[begin Data excerpt]
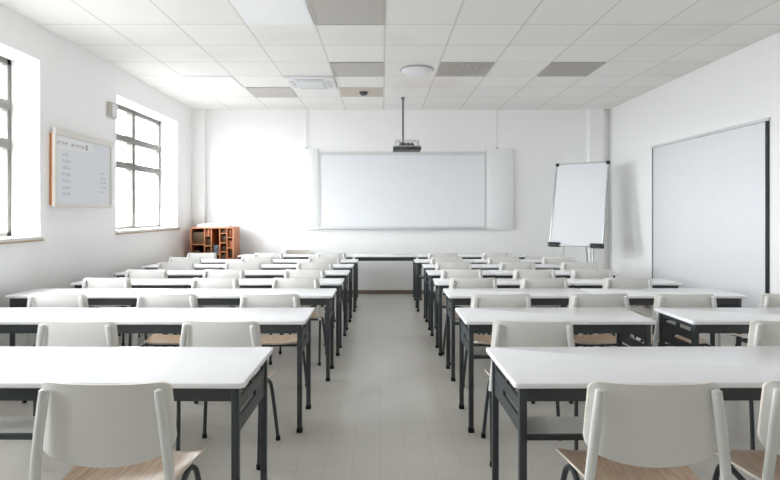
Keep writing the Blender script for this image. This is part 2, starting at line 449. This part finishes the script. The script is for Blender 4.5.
POS = {1: ['only'], 2: ['aisle-side', 'outer'], 3: ['aisle-side', 'middle', 'outermost'], 4: ['aisle-side', 'second-in', 'third-in', 'outermost']}
def crow(r): return f'the {ORD[r]} desk row' if r < 8 else 'the last desk row under the whiteboard'
chair(101, YBK[1], 0, 'large white chair in the left foreground, its full backrest and glossy seat seen', scale=1.025)
chair(659, YBK[1], -1, 'large white chair in the right foreground with beige plywood seat', scale=1.025)
chair(0, YBK[1]+.01, -2, 'right foreground chair cut off by the frame, mostly beige seat showing', X=1.62, scale=1.025)
for side, D in (('left', CH_L), ('right', CH_R)):
    for r, lst in D.items():
        for k, px in enumerate(lst):
            rz = -4 if r == 2 else random.uniform(-3.5, 3.5)
            chair(px, YBK[r] + random.uniform(-.012, .012), rz, f'{POS[len(lst)][k]} white-backed chair at {crow(r)}, {side} of the aisle')
t = make_chair('greige chair facing the class between the last desk row and front wall', M['teacher'], None)
t.name = 'teacher_chair'; t.location = ((294.5-CX)*9.5/F, 9.67, 0); t.rotation_euler = (0, 0, math.pi); t.scale = (.93, .93, .955)

# ------------------------------------------------------------------ whiteboard on the front wall
yw = YF
wb = thing('whiteboard', 'wide white board with plain side panels on the front wall', 'whiteboard', (0.36, yw, 1.17))
S = yw/F
def wx(px): return (px-CX)*S - 0.36
def wz(py): return H + (CY-py)*S - 1.17
bx('board_panel', M['board'], wb, wx(320.5), wx(483.5), -0.065, -0.035, wz(226.5), wz(155.5))
bm = bmesh.new()
box(bm, wx(319), wx(485), -0.075, -0.03, wz(155.5), wz(152), 0.004); box(bm, wx(319), wx(320.5), -0.075, -0.03, wz(227), wz(155.5)); box(bm, wx(483.5), wx(485), -0.075, -0.03, wz(227), wz(155.5))
obj('board_frame', bm, M['greyframe'], wb)
bx('pen_tray', M['greyframe'], wb, wx(319), wx(485), -0.13, -0.03, wz(228.6), wz(226.8), bev=0.004)
for x0, x1 in ((304.5, 318.7), (485.3, 512)):
    bx('side_panel', M['white'], wb, wx(x0), wx(x1), -0.07, -0.004, wz(229.5), wz(149), bev=0.004)
bx('mounting_rail', M['greyframe'], wb, wx(318.7), wx(485.3), -0.03, -0.004, wz(227), wz(152))
for x in (306.8, 496.6):
    bm = bmesh.new(); tube(bm, [(wx(x), -0.02, wz(149)), (wx(x), -0.02, ZC-1.17-0.003)], 0.005, 8); obj('cable', bm, M['greyframe'], wb, smooth=True)
    bx('cable_bracket', M['alu'], wb, wx(x)-.02, wx(x)+.02, -0.05, -0.004, wz(149)+.001, wz(148)+.01)

# ------------------------------------------------------------------ projector
YP = 8.87
pj = thing('projector', 'grey projector hanging on a thin ceiling pole before the whiteboard', 'projector', ((407.0-CX)*YP/F, YP, 2.46))
k = YP/F
bx('body', M['darkgrey'], pj, -14*k, 13.5*k, -0.16, 0.16, 0.0, 3.4*k, bev=0.012, seg=3)
bx('lid', M['alu'], pj, -14*k, 13.5*k, -0.162, 0.162, 3.4*k, 4.6*k, bev=0.006)
bm = bmesh.new(); tube(bm, [(0.10, -0.161, 0.027), (0.10, -0.19, 0.027)], [0.024, 0.021], 20); obj('lens', bm, M['black'], pj, smooth=True)
bm = bmesh.new()
for yy in (-0.11, 0.11):
    tube(bm, bez([(-11*k, yy, 4.6*k), (-11*k, yy, 9.0*k), (-9.8*k, yy, 10*k), (10*k, yy, 10*k), (11*k, yy, 9*k), (11*k, yy, 4.6*k)], 5), 0.006, 8)
for xx in (-8*k, 8*k): tube(bm, [(xx, -0.11, 10*k), (xx, 0.11, 10*k)], 0.006, 8)
obj('cage', bm, M['alu'], pj, smooth=True)
bm = bmesh.new()
for i, xx in enumerate((-6, -2.5, 1, 5)): lathe(bm, [(0.035, 0), (0.04, 0.02), (0.028, 0.05), (0.012, 0.06)], 14, xx*k, -0.04+0.03*(i % 2), 4.6*k)
obj('bracket', bm, M['poleg'], pj, smooth=True)
bm = bmesh.new(); tube(bm, [(-4*k, 0, 4.6*k), (-4*k, 0, ZC-2.46-0.004)], 0.016, 12)
lathe(bm, [(0.016, ZC-2.46-0.06), (0.028, ZC-2.46-0.03), (0.03, ZC-2.46-0.004)], 18, -4*k, 0, 0)
obj('ceiling_pole', bm, M['poleg'], pj, smooth=True)

# ------------------------------------------------------------------ flip chart easel
YE = 8.95; ke = YE/F
fx = (577.5-CX)*ke
fl = thing('flip_chart', 'white flip chart easel with black corners beside the right wall', 'flip chart', (fx, YE, 0), math.radians(-38))
w2, zb, zt = 0.43, H+(CY-246)*ke, H+(CY-159.5)*ke
lean = math.radians(14)
tilt = Matrix.Translation((0.0, -0.10, zb)) @ Matrix.Rotation(-lean, 4, 'X')
hh = zt-zb
def tb(name, m, *dims, bev=0.0):
    o = bx(name, m, fl, *dims, bev=bev); o.data.transform(tilt); return o
tb('board', M['board'], -w2, w2, -0.012, 0.012, 0.0, hh)
bm = bmesh.new(); f = 0.018
box(bm, -w2-.004, w2+.004, -0.02, 0.018, hh-f, hh+.004, 0.003); box(bm, -w2-.004, w2+.004, -0.02, 0.018, -.004, f, 0.003)
box(bm, -w2-.004, -w2+f, -0.02, 0.018, f, hh-f, 0.003); box(bm, w2-f, w2+.004, -0.02, 0.018, f, hh-f, 0.003)
o = obj('board_frame', bm, M['alu'], fl, smooth=True); o.data.transform(tilt)
for sx in (-1, 1):
    a, b = sorted((sx*(w2-0.045), sx*(w2+0.01)))
    tb('corner_cap', M['black'], a, b, -0.027, 0.024, hh-0.045, hh+0.012, bev=0.008)
    a, b = sorted((sx*(w2-0.19), sx*(w2+0.012)))
    tb('corner_cap', M['black'], a, b, -0.055, 0.026, -0.02, 0.05, bev=0.012)
tb('pen_tray', M['greyframe'], -w2+0.19, w2-0.19, -0.06, -0.02, -0.012, 0.012, bev=0.004)
bm = bmesh.new(); tube(bm, [(-0.17, 0.09, zb+0.6), (-0.30, -0.16, 0.0)], 0.014, 10); obj('leg', bm, M['alu'], fl, smooth=True)
bm = bmesh.new(); tube(bm, [(0.20, 0.09, zb+0.6), (0.31, -0.16, 0.0)], 0.014, 10); obj('leg', bm, M['alu'], fl, smooth=True)
bm = bmesh.new(); tube(bm, [(0.0, 0.20, zb+hh*0.75), (0.04, 0.52, 0.0)], 0.014, 10); obj('leg', bm, M['alu'], fl, smooth=True)

# ------------------------------------------------------------------ notice board on the left wall
nb = thing('notice_board', 'white framed notice board with faint lists between the left windows', 'notice board', (XL, 6.235, 1.525))
hl, nh = 0.605, 0.82
bx('backing', M['orange'], nb, 0.003, 0.03, -hl+0.006, hl, 0.02, nh-0.06)
bx('board', M['paper'], nb, 0.035, 0.045, -hl+.02, hl-.02, 0.03, nh-.04)
bm = bmesh.new()
box(bm, 0.03, 0.06, -hl, hl, 0.0, 0.04, 0.004); box(bm, 0.03, 0.07, -hl, hl, nh-0.07, nh, 0.004)
box(bm, 0.03, 0.06, -hl, -hl+0.05, 0.04, nh-0.07, 0.004); box(bm, 0.03, 0.06, hl-0.04, hl, 0.04, nh-0.07, 0.004)
obj('frame', bm, M['noticeframe'], nb, smooth=True)
bx('header_sheet', M['white'], nb, 0.0455, 0.048, -hl+0.07, 0.16, nh-0.20, nh-0.085)
rnd = random.Random(3)
def scribble(y, z, n, h, w):
    bm = bmesh.new()
    for i in range(n):
        yy = y + i*w*1.3
        for _ in range(2): 
            dz = rnd.uniform(0, h*0.8); box(bm, 0.0456, 0.0462, yy, yy+w*rnd.uniform(.5, 1), z+dz, z+dz+h*0.14)
        for _ in range(2):
            dy = rnd.uniform(0, w*0.8); box(bm, 0.0456, 0.0462, yy+dy, yy+dy+w*0.16, z, z+h*rnd.uniform(.5, 1))
    obj('written_line', bm, M['ink'], nb)
for i, n in enumerate((3, 4, 4, 4, 4, 4, 4)): scribble(-0.44, 0.545-i*0.07, n, 0.035, 0.030)
for i, n in enumerate((2, 4, 4, 4, 2)): scribble(0.34, 0.40-i*0.055, n, 0.026, 0.028)
def scrib2(y, z, n, h, w):
    bm = bmesh.new()
    for i in range(n):
        yy = y + i*w*1.35
        box(bm, 0.0482, 0.0488, yy, yy+w*.15, z, z+h); box(bm, 0.0482, 0.0488, yy+w*.7, yy+w*.85, z, z+h*rnd.uniform(.5, 1)); box(bm, 0.0482, 0.0488, yy, yy+w*.8, z+h*rnd.uniform(.1, .8), z+h*.9)
    obj('heading_word', bm, M['ink'], nb)
scrib2(-0.55, nh-0.17, 4, 0.045, 0.04); scrib2(-0.28, nh-0.17, 5, 0.045, 0.04)
bx('heading_mark', M['ink'], nb, 0.0482, 0.0488, 0.0, 0.05, nh-0.17, nh-0.11)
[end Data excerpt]
Quote, exactly and only, the lines from the first line of the data above through the line containing "t.name = 'teacher_chair';". The pictures do not belong in it.

Keep writing the Blender script for this image. This is part 2, starting at line 449. This part finishes the script. The script is for Blender 4.5.
POS = {1: ['only'], 2: ['aisle-side', 'outer'], 3: ['aisle-side', 'middle', 'outermost'], 4: ['aisle-side', 'second-in', 'third-in', 'outermost']}
def crow(r): return f'the {ORD[r]} desk row' if r < 8 else 'the last desk row under the whiteboard'
chair(101, YBK[1], 0, 'large white chair in the left foreground, its full backrest and glossy seat seen', scale=1.025)
chair(659, YBK[1], -1, 'large white chair in the right foreground with beige plywood seat', scale=1.025)
chair(0, YBK[1]+.01, -2, 'right foreground chair cut off by the frame, mostly beige seat showing', X=1.62, scale=1.025)
for side, D in (('left', CH_L), ('right', CH_R)):
    for r, lst in D.items():
        for k, px in enumerate(lst):
            rz = -4 if r == 2 else random.uniform(-3.5, 3.5)
            chair(px, YBK[r] + random.uniform(-.012, .012), rz, f'{POS[len(lst)][k]} white-backed chair at {crow(r)}, {side} of the aisle')
t = make_chair('greige chair facing the class between the last desk row and front wall', M['teacher'], None)
t.name = 'teacher_chair'; t.location = ((294.5-CX)*9.5/F, 9.67, 0); t.rotation_euler = (0, 0, math.pi); t.scale = (.93, .93, .955)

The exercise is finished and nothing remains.